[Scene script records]

* Start *

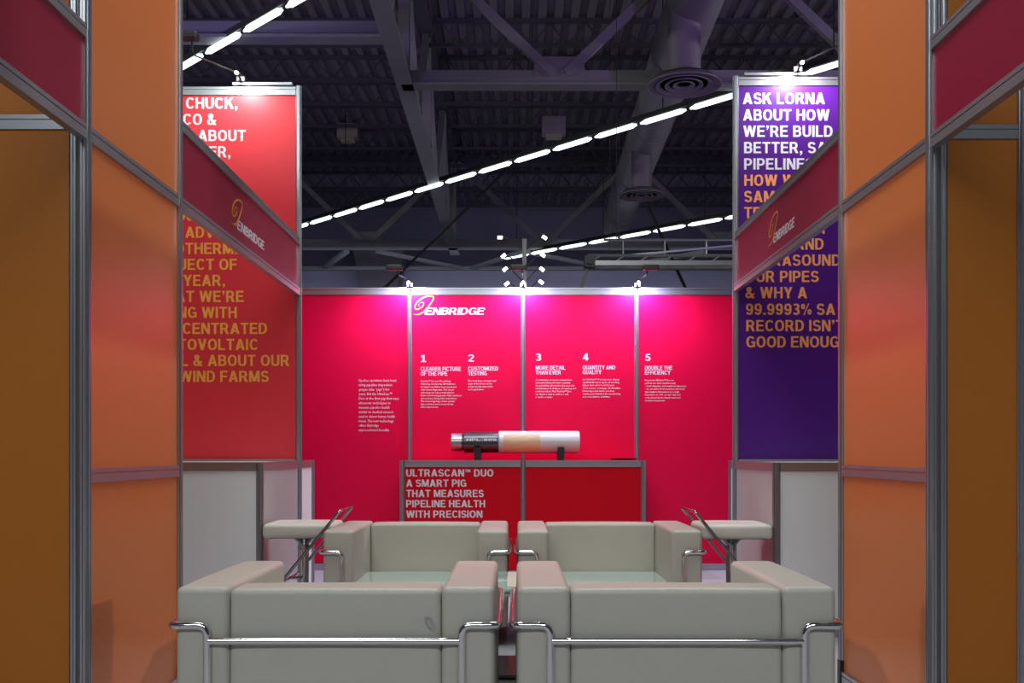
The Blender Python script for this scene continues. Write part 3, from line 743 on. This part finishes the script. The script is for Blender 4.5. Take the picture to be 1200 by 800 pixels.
# ================================================================== WHITE STORAGE COUNTERS
def storage(label, X, y0, y1, sgn, tail):
    t = empty('storage_counter', (X, y0, 0), label, 'counter', 'white storage counters')
    L = y1-y0-.05; z = .975; W = sgn*1.0
    post(t, 0, 0, 0, z, 'aludark'); post(t, W, 0, 0, z, 'aludark')
    a, b = sorted((0, W)); a += .02; b -= .02
    rail(t, (a, 0, z), (b, 0, z), .05); rail(t, (a, 0, .05), (b, 0, .05), .05)
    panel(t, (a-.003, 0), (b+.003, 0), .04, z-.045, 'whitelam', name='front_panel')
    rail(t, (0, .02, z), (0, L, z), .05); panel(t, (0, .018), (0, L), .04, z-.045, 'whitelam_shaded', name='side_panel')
    MB().box(a, b, .02, L, z-.02, z-.004).build('counter_top', M['whitelam'], t)
    # low return behind the tall banner post
    q = Vector(tail)-Vector((X, y0, 0)); p0 = Vector((0, y1-y0, 0)); d = (q-p0).normalized()
    s0 = p0+d*.03; post(t, q.x, q.y, 0, z, 'aludark')
    rail(t, (s0.x, s0.y, z), (q.x, q.y, z), .05); panel(t, (s0.x, s0.y), (q.x, q.y), .04, z-.045, 'whitelam', name='return_panel')
storage('white storage counter with aluminium edges left, under the coral-red panel', LX, 5.88, LA, -1, (LX, 7.38, 0))
storage('white storage counter with aluminium edges right, under the purple panel', RX, 5.71, RA, 1, (RX+.03, 7.03, 0))

# ================================================================== ARMCHAIRS
def make_chair():
    """front at y=0 looking to -Y, back at y=.78, x from 0 to .98"""
    W, D, H_, A = .98, .78, .615, .162
    t = empty('armchair', (0, 0, 0), '', 'armchair', 'cream leather armchairs around the glass table')
    for k in (0, 1):
        x0 = 0 if k == 0 else W-A
        MB().cushion(x0, x0+A, 0, D, .10, H_, .019, .006).build('arm', M['leather'], t, True)
    MB().cushion(A+.004, W-A-.004, D-.165, D-.004, .12, H_-.006, .018, .006).build('back_cushion', M['leather'], t, True)
    MB().cushion(A+.003, W-A-.003, .01, D-.168, .21, .325, .03, .012).build('seat_cushion', M['leather'], t, True)
    MB().cushion(A+.003, W-A-.003, .015, D-.168, .10, .215, .025, .006).build('base_cushion', M['leather'], t, True)
    r = .0028   # sewn piping of each cushion
    arms = [c for c in t.children if c.name.startswith('arm')]
    for c, x0 in zip(arms, (0, W-A)):
        for y in (.004, D-.004):
            xa, xb = x0+.022, x0+A-.022
            MB().tube([(xa, y, .12), (xa, y, H_-.022), (xb, y, H_-.022), (xb, y, .12)], r, 6, .02).build('piping', M['piping'], c, True)
    bk = [c for c in t.children if c.name.startswith('back_cushion')][0]
    y = D-.006; MB().tube([(A+.022, y, .14), (A+.022, y, H_-.030), (W-A-.022, y, H_-.030), (W-A-.022, y, .14)], r, 6, .02).build('piping', M['piping'], bk, True)
    T = .0125
    for s in (0, 1):
        o = -T if s == 0 else W+T; i = .10 if s == 0 else W-.10
        MB().tube([(i, -T, 0), (i, -T, .50), (o, -T, .50), (o, D+T, .50), (i, D+T, .50), (i, D+T, 0)], T, 14, .03).build('side_frame', M['chrome'], t, True)
        for y in (-T, D+T): MB().cyl((i, y, 0), (i, y, .012), .02, seg=16).build('foot', M['black'], t)
    MB().tube([(.10, D+T, .452), (W-.10, D+T, .452)], T*.95, 14).build('back_bar', M['chrome'], t, True)
    MB().tube([(.10, -T, .11), (W-.10, -T, .11)], T*.95, 14).build('front_bar', M['chrome'], t, True)
    for x in (.10, W-.10): MB().tube([(x, -T, .10), (x, D+T, .10)], T*.8, 10).build('base_bar', M['chrome'], t, True)
    return t
ch = make_chair()
def place(o, x, y, rz, label):
    o.location = (x, y, 0); o.rotation_euler[2] = rz; o['label'] = label
chairs = [ch]+[copy_tree(ch) for _ in range(3)]
place(chairs[0], -1.014, 5.45, 0, 'cream leather chrome armchair facing us behind the table, left one')
place(chairs[1], .024, 5.45, 0, 'cream leather chrome armchair facing us behind the table, right one')
place(chairs[2], -.060, 3.93, math.pi, 'nearest left cream leather chrome armchair, its back to us, with a scuff mark')
place(chairs[3], .992, 3.93, math.pi, 'nearest right cream leather chrome armchair, its back to us, unmarked')
mb = MB()
for k in range(3):
    a = [(.011*math.cos(q*.7+k)*(1-.12*k)+.004*k-.006, math.sin(q*.7+k)*.022*(1-.1*k)+.003*k) for q in range(10)]
    mb.tube([(u+v*.35, 0, v) for u, v in a], .0006, 5, .004)
sc_ = mb.build('scuff_mark', M['violet'], None, True)
bc = [c for c in chairs[2].children if c.name.startswith('back_cushion')][0]
sc_.parent = bc; sc_.location = (-.060-px(503, 3.15), .78+.0035, pz(731, 3.15)); sc_['label'] = 'small violet scribbled scuff mark'

# ================================================================== GLASS TABLE
t = empty('coffee_table', (-.01, 4.83, 0), 'low green glass table with chrome legs between the four armchairs', 'table')
MB().box(-.725, .725, -.33, .33, .418, .430, .003).build('table_top', M['glass'], t)
for sx in (-1, 1):
    for sy in (-1, 1): MB().cyl((sx*.66, sy*.27, 0), (sx*.66, sy*.27, .416), .018, seg=16).build('leg', M['chrome'], t, True)
MB().tube([(-.66, -.27, .40), (.66, -.27, .40)], .012, 10).build('apron_bar', M['chrome'], t, True)
MB().tube([(-.66, .27, .40), (.66, .27, .40)], .012, 10).build('apron_bar', M['chrome'], t, True)
MB().box(-.62, .62, -.21, .24, .012, .026, .002).build('low_dark_plate', M['darkplate'], t)  # thin dark plate just above the floor under the table
t = tag(MB().box(-.105, .105, -.28, .28, 0, .004, .001).build('pale_sheet', M['sheet'], loc=None), 'pale sheet lying on the glass table in the gap between the near chairs', 'paper')  # thin pale green rectangle resting on the glass top
t.location = (.075, 4.84, .430)

# ================================================================== STOOLS
def make_stool(s):
    """s=+1: slanted frame rises to the right (towards the aisle on the left side)"""
    t = empty('stool', (0, 0, 0), '', 'stool', 'white padded stools beside the far armchairs')
    MB().cushion(-.195, .195, -.19, .19, .550, .628, .020, .008).build('seat', M['white_leather'], t, True)
    MB().box(-.165, .165, -.16, .16, .545, .556).build('seat_plate', M['black'], t)
    MB().lathe([(.025, .45), (.03, .50), (.075, .545), (.02, .546)], 20).build('bracket', M['steel'], t, True)
    MB().cyl((0, 0, .02), (0, 0, .50), .027, seg=20).build('column', M['chrome'], t, True)
    MB().lathe([(.19, 0), (.19, .008), (.17, .014), (.03, .022), (.03, .05)], 32).build('base', M['chrome'], t, True)
    hx, lx = s*.245, s*(-.09)
    MB().tube([(lx, -.225, .30), (hx, -.225, .705), (hx, .225, .705), (lx, .225, .30), (lx, -.225, .30)], .009, 10, .02).build('slanted_frame', M['steel'], t, True)
    MB().tube([(lx*.98, 0, .305), (0, 0, .305)], .009, 8).tube([(lx, -.225, .30), (lx, .225, .30)], .009, 8).build('footrest', M['steel'], t, True)
    return t
s1 = make_stool(1); s1.location = (-1.213, 5.93, 0); s1['label'] = 'white padded square stool with slanted chrome frame, left beside the far armchair'
s2 = make_stool(-1); s2.location = (1.243, 5.87, 0); s2['label'] = 'white padded square stool with slanted chrome frame, right beside the far armchair'
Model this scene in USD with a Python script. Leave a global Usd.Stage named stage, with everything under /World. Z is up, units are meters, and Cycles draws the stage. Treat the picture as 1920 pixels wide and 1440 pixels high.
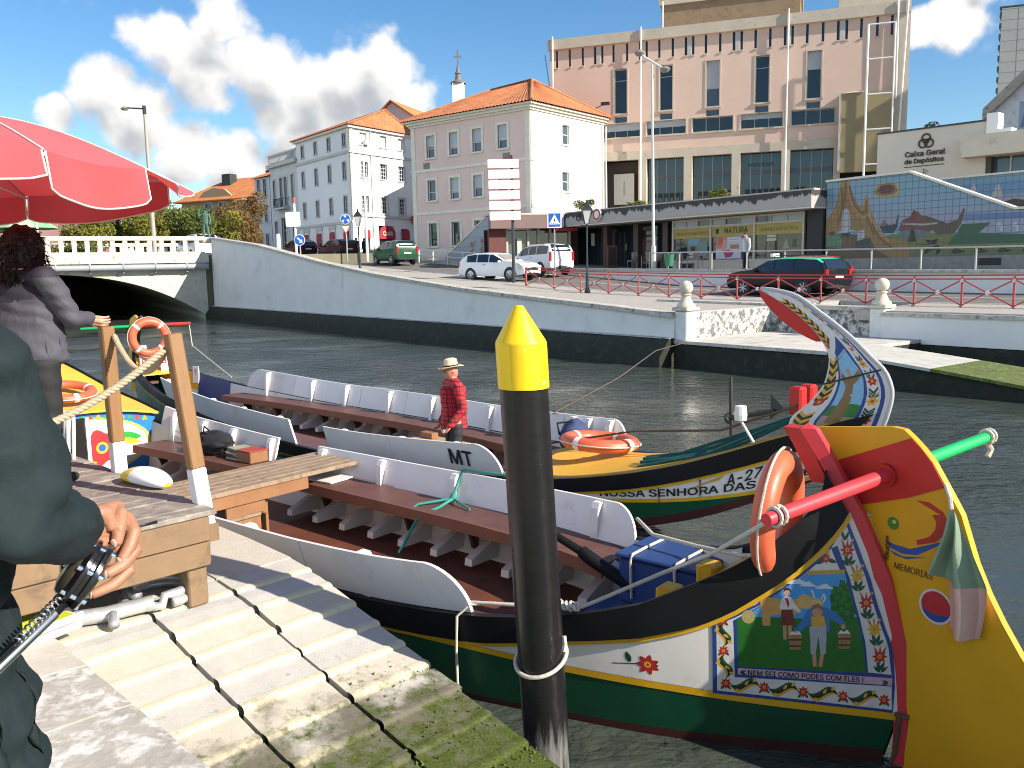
import math, random
import numpy as np, trimesh, usdkit, meshkit
from pxr import Usd, UsdGeom, UsdLux, UsdShade, Sdf, Gf, Vt
from shapely.geometry import Polygon, LineString, Point
from shapely import affinity, ops
pi = math.pi
V = lambda *a: np.array(a, float)
stage = Usd.Stage.CreateInMemory()
UsdGeom.SetStageUpAxis(stage, 'Z'); UsdGeom.SetStageMetersPerUnit(stage, 1.0)
UsdGeom.Xform.Define(stage, '/World'); UsdGeom.Scope.Define(stage, '/World/Looks')

# ------------------------------------------------------------------ camera
PITCH, ROLL = math.radians(7.7), 0.02
_f = V(0, math.cos(PITCH), -math.sin(PITCH)); _u = V(0, math.sin(PITCH), math.cos(PITCH)); _r = V(1, 0, 0)
_R = _r*math.cos(ROLL) - _u*math.sin(ROLL); _U = _u*math.cos(ROLL) + _r*math.sin(ROLL)
cam = UsdGeom.Camera.Define(stage, '/World/camera')
m = Gf.Matrix4d(*_R, 0, *_U, 0, *(-_f), 0, 0, 0, 2.9, 1)
cam.AddTransformOp().Set(m)
cam.CreateHorizontalApertureAttr(36.0); cam.CreateVerticalApertureAttr(27.0); cam.CreateFocalLengthAttr(30.0)
cam.CreateClippingRangeAttr(Gf.Vec2f(0.05, 5000))
cam.CreateExposureAttr(0.88)

# ------------------------------------------------------------------ sun and sky
SUN_AZ = math.radians(29)      # to the right of the view, this far behind the camera
SUN_EL = math.radians(31)
sun_dir = V(math.cos(SUN_EL)*math.cos(SUN_AZ), -math.cos(SUN_EL)*math.sin(SUN_AZ), math.sin(SUN_EL))
sun = UsdLux.DistantLight.Define(stage, '/World/sun')
sun.CreateIntensityAttr(1.25); sun.CreateNormalizeAttr(True); sun.CreateAngleAttr(0.5); sun.CreateColorAttr(Gf.Vec3f(1.0, 0.93, 0.82))
z_ = sun_dir; x_ = np.cross(V(0, 0, 1), z_); x_ /= np.linalg.norm(x_); y_ = np.cross(z_, x_)
sun.AddTransformOp().Set(Gf.Matrix4d(*x_, 0, *y_, 0, *z_, 0, 0, 0, 50, 1))
SKY = 0.064
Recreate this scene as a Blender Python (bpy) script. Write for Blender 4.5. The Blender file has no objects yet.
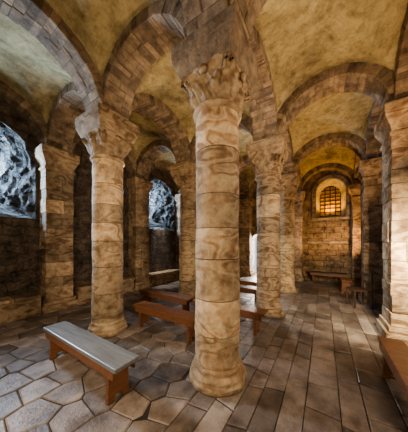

* End *

### REQUIRED WORK
Transcribe only the lines from the line holding "Model this scene" through the line holding "cam.CreateExposureAttr(0.88)", inclusive, without any of the pictures.

### FINAL RESULT
Model this scene in USD with a Python script. Leave a global Usd.Stage named stage, with everything under /World. Z is up, units are meters, and Cycles draws the stage. Treat the picture as 1920 pixels wide and 1440 pixels high.
import math, random
import numpy as np, trimesh, usdkit, meshkit
from pxr import Usd, UsdGeom, UsdLux, UsdShade, Sdf, Gf, Vt
from shapely.geometry import Polygon, LineString, Point
from shapely import affinity, ops
pi = math.pi
V = lambda *a: np.array(a, float)
stage = Usd.Stage.CreateInMemory()
UsdGeom.SetStageUpAxis(stage, 'Z'); UsdGeom.SetStageMetersPerUnit(stage, 1.0)
UsdGeom.Xform.Define(stage, '/World'); UsdGeom.Scope.Define(stage, '/World/Looks')

# ------------------------------------------------------------------ camera
PITCH, ROLL = math.radians(7.7), 0.02
_f = V(0, math.cos(PITCH), -math.sin(PITCH)); _u = V(0, math.sin(PITCH), math.cos(PITCH)); _r = V(1, 0, 0)
_R = _r*math.cos(ROLL) - _u*math.sin(ROLL); _U = _u*math.cos(ROLL) + _r*math.sin(ROLL)
cam = UsdGeom.Camera.Define(stage, '/World/camera')
m = Gf.Matrix4d(*_R, 0, *_U, 0, *(-_f), 0, 0, 0, 2.9, 1)
cam.AddTransformOp().Set(m)
cam.CreateHorizontalApertureAttr(36.0); cam.CreateVerticalApertureAttr(27.0); cam.CreateFocalLengthAttr(30.0)
cam.CreateClippingRangeAttr(Gf.Vec2f(0.05, 5000))
cam.CreateExposureAttr(0.88)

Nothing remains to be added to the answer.